Scottish Labour set to vote against Planning Bill

Scottish Labour has said that it will vote against the Planning (Scotland) Bill at its final stage today, warning that it has become “a missed opportunity to deliver transformative change”.

Scottish Labour set to vote against Planning Bill

The party has been pushing for amendments that it said would rebalance power in the planning system, and give communities a right of appeal with developers to level the playing field and make the system fairer. 

But it warned that the SNP and Scottish Conservatives are preparing to block a community right of appeal and remove key changes made by MSPs at Stage 2. 

 Scottish Labour had pushed for amendments to:

  • Give communities a right of appeal on proposed developments
  • Secure more protections for live music venues 
  • Require the Scottish Government to legislate for land value capture and allow for more public sector led development
  • Put public health at the heart of the planning system

Scottish Labour has accused SNP and Tory MSPs of “siding with big developers” and said it will be unable to support the legislation in its current form.

Communities spokesperson Alex Rowley said: “As it stands, the Planning Bill has become an SNP-Tory stitch up which fails to deliver transformative change for our communities.

“The SNP has teamed up with the Tories to push through their timid approach to planning reform. 

“It’s a shameful missed opportunity. SNP Ministers have failed to read the public mood on planning, and have chosen to side with big developers over ordinary communities.

“Regretfully, without the changes required to ensure the Bill delivers a planning system which works in the interests of the many, Scottish Labour will vote against the Planning Bill at Stage 3.”

Clare Symonds of Planning Democracy added: “We are deeply disappointed by this Bill, which has been a huge missed opportunity to transform the way we do planning. Scotland needs to take a different approach to development to tackle key issues such as the climate emergency. However this Bill reinforces a business as usual approach that continues to exclude communities and won’t transform development in the ways that we urgently need to.

“The planning review acknowledged that the planning system has not yet been effective at engaging communities let alone empowering them. There were strong words from politicians at stage 2 demanding that ‘real people’ should be put at the heart of the planning system. Yet Local Place Plans and mediation have been put forward as alternatives to a right of appeal.

“They are the latest sweetener for communities to coat the bitter pill that is a planning bill that has nothing to offer in terms of citizen empowerment. In a system that affords communities no rights and no status they will do nothing to empower communities, indeed they stand to create yet further public mistrust and disillusionment in a system that strongly favours the development industry.”

However Scottish Conservatives MSP Graham Simpson has successfully lodged an amendment to the Bill which he said would ensure more community engagement within the planning process.

The amendment to introduce mediation aims to ensure that developers and members of the public could discuss and listen to any concerns surrounding new developments.

Mr Simpson said “I was keen to find a solution to the vexed question of people feeling cut out of the planning system.

“We have a system where applicants of larger developments hold meaningless, poorly advertised and poorly attending so-called community meetings ahead of putting in applications.
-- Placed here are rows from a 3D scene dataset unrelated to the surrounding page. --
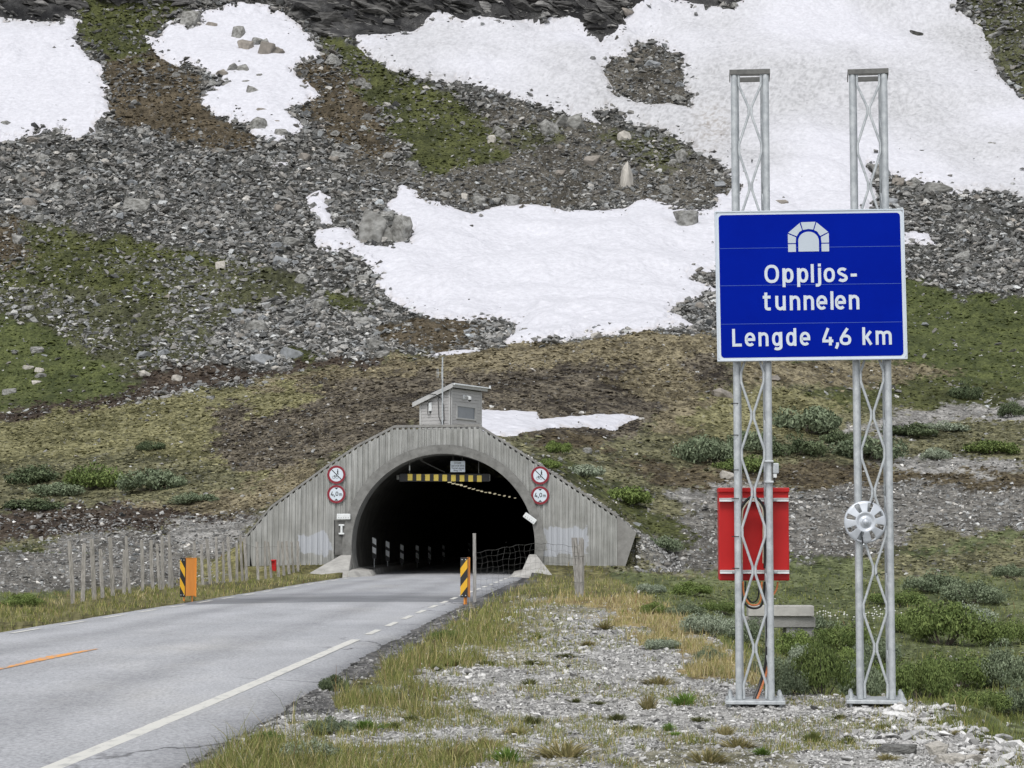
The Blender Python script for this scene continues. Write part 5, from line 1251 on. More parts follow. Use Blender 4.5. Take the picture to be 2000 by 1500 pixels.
o = scatter_mesh('scree', np.stack([x, y, z], -1), sz, colr, M['rock'], bury=.30); tag(o, 'loose grey scree stones covering the mountainside between the snow patches', 'scree', kind='stuff')
# craggy blocks of the cliff band along the top
cw = (ZI[:-1, :-1] == ZN.index('cliff')) * (cPX < 1480) * area * VIS[:-1, :-1] * (inS < -2); cum0 = cum; cum = np.cumsum(cw.ravel()); n = 900
x, y, z, r, c = sample(n); cum = cum0; s_ = np.clip(np.exp(rng.normal(3.0, .55, n)), 7, np.clip(-inS[r, c] * 1.1, 10, 52)) * y / F; b_ = np.clip(np.exp(rng.normal(-2.25, .42, n) + .8 * fbm(x * .06, z * .1, 161, 3)), .02, .22); cc = np.stack([b_, b_ * .975, b_ * .93], -1)
M['crag'] = mat('cracked_bedrock', (0, 0, 0), .85, attr=True, scale=.7, stretch=(.6, .6, 2.6), vary=(.35, 1.7), contrast=(.36, .64), bump=.5, bscale=1.1, spec=.25)
_rm = rotmats
def rotmats(n, tilt):
    global _k; a = rng.normal(.25, .35, n); R0 = _rm(n, .22); ca, sa = np.cos(a), np.sin(a); z_ = 0 * a; o_ = z_ + 1; t = .42 + rng.normal(0, .15, n)
    Rz = np.stack([ca, -sa, z_, sa, ca, z_, z_, z_, o_], -1).reshape(-1, 3, 3); Ry = np.stack([np.cos(t), z_, np.sin(t), z_, o_, z_, -np.sin(t), z_, np.cos(t)], -1).reshape(-1, 3, 3); return Ry @ Rz
o = scatter_mesh('cliff', np.stack([x, y + s_ * .3, z], -1), s_, cc, M['crag'], tilt=.2, squash=(2.4, .9, .55), bury=.85); tag(o, kind='structure')
rotmats = _rm
# low tussocks of heather, moss and grass on the front hill and the moor
tw = np.array([{'heath': 1, 'tan': 1, 'yg': .9, 'moor': .9, 'bmoor': .9, 'peat': .6, 'low': .5, 'moss': .5, 'mossrock': .35, 'rust': .5, 'bright': .35}.get(k, 0) for k in ZN])[ZI[:-1, :-1]] * area * VIS[:-1, :-1] * (inS < -1) * (YY[:-1, :-1] > 30)
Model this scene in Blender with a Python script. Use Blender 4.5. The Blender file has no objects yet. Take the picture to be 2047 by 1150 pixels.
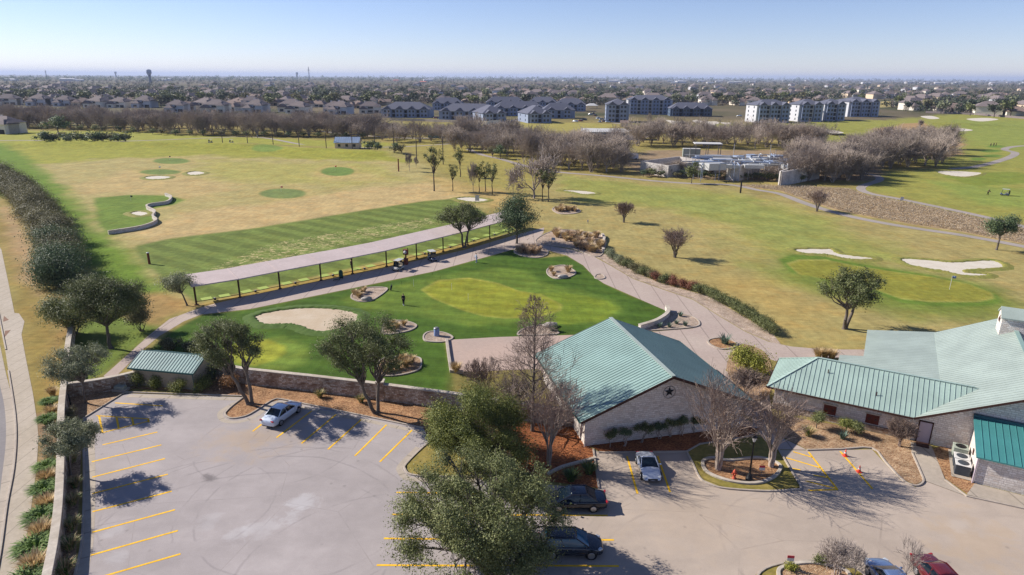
import bpy, bmesh, math, random
import numpy as np
from mathutils import Vector, Matrix
from mathutils.geometry import tessellate_polygon
R_ = math.radians
sc = bpy.context.scene
COL = sc.collection
PI = math.pi
# ------------------------------------------------------------------ survey: photo pixel -> point on the ground
F_, H_ = 1310.0, 32.0
PIT, ROL = math.atan(421 / F_), R_(.34)
def ray(px, py):
    x = (px - 1023.5) / F_; y = -(py - 575) / F_
    x, y = x * math.cos(ROL) - y * math.sin(ROL), x * math.sin(ROL) + y * math.cos(ROL)
    return np.array([x, math.cos(PIT) + y * math.sin(PIT), -math.sin(PIT) + y * math.cos(PIT)])
def G(px, py, z=0.0):
    d = ray(px, py); t = (z - H_) / d[2]
    return np.array([d[0] * t, d[1] * t, z])
def GP(pts, z=0.0): return [G(a, b, z) for a, b in pts]
def proj(w):
    d = np.array(w, float) - [0, 0, H_]
    Z = d[1] * math.cos(PIT) - d[2] * math.sin(PIT); Y = d[1] * math.sin(PIT) + d[2] * math.cos(PIT)
    x, y = d[0] / Z, Y / Z
    x, y = x * math.cos(ROL) + y * math.sin(ROL), -x * math.sin(ROL) + y * math.cos(ROL)
    return 1023.5 + F_ * x, 575 - F_ * y
def high(base, py):
    lo, hi = 0.0, 80.0
    for _ in range(40):
        m = (lo + hi) / 2
        if proj((base[0], base[1], m))[1] > py: lo = m
        else: hi = m
    return lo
# ------------------------------------------------------------------ colours
def lin(c): return c / 12.92 if c <= .04045 else ((c + .055) / 1.055) ** 2.4
def C(r, g, b, k=.70): return (lin(r / 255) * k, lin(g / 255) * k, lin(b / 255) * k, 1.0)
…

I thought, there must be a better way – something that’s part of the process and not a fight at the very end of it.

“I want to see changes that put people – real people, not stakeholders, not the vested interests – but real people at the heart of the planning system. I believe that mediation – and we have to work out the details of that through consultation – will achieve just that.

“Planning is controversial. You are never going to get rid of all disagreement. But we can have a better system. One where everyone is involved in shaping communities to everyone’s benefit. I believe this is part of that solution.”